Tanshanomi's Snap Judgments

Honda Aero 125

Mon, May 3rd, 2010

1984 Honda NH125 Aero
The 2-stroke, air-cooled Aero 125 was noticeably slower than nearly any other 125 scooter, especially its 4-stroke, liquid-cooled successor: the more refined, quieter Elite 125.
It handles like a 1980s Japanese scooter: oversprung and underdamped. Brakes are pretty weak, but without better traction from the tiny wheels and crappy tires, more braking power would be wasted.
The Aero scooters don't have the over-the-top '80s styling of Honda's more popular scooters, which is a good thing. The styling of the handlebar controls and instrument panel captures the look of the era perfectly.
The Aero 125 was sold in the U.S. only one year, before the scooter boom really took off.

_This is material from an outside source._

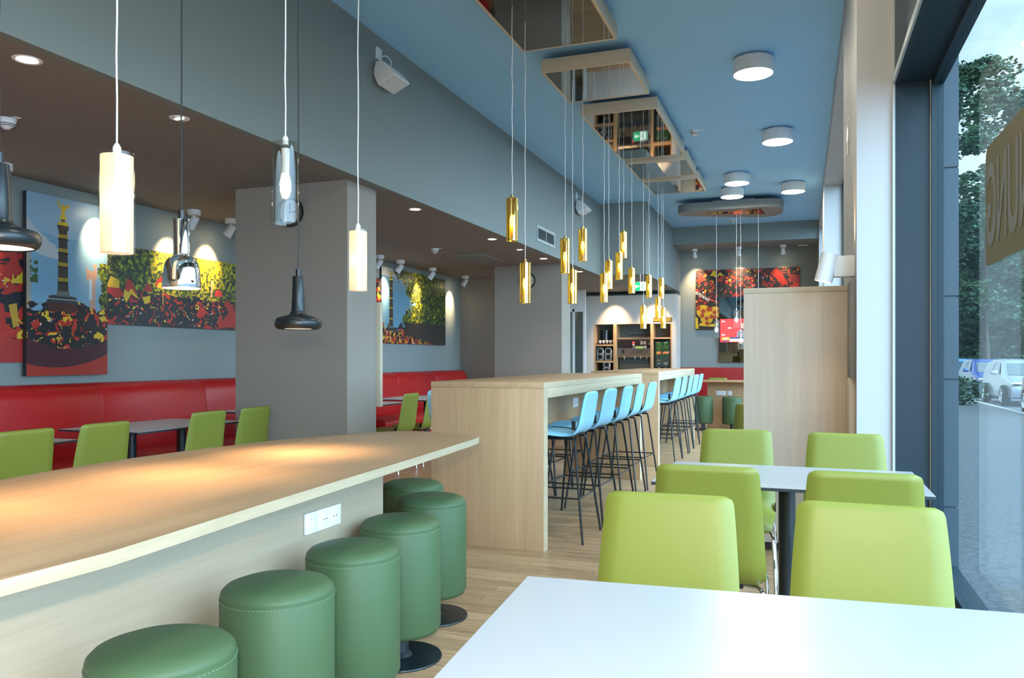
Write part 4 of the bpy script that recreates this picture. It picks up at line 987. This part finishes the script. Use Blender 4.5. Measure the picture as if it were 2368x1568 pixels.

Since it was sold in other parts of the world as the Honda Lead 125 (in different, more garish colors), some parts are going to be tough to find. Small scooters from this era have either been forgotten and neglected, or thrashed and abused. The Aero 125 motor is simple to repair, but not a paragon of longevity.
If you want something to run around the block with, don't get an obscure, quarter-century-old scooter. As a collectable, an underpowered 125cc scooter from Honda is not a popular choice, or a wise investment.
It's the scooter that nearly everyone but me has forgotten about, which makes me take note when I see one.
The Honda Aero 125 is that kid who got B's & C's, then transferred out of your high school after Freshman year.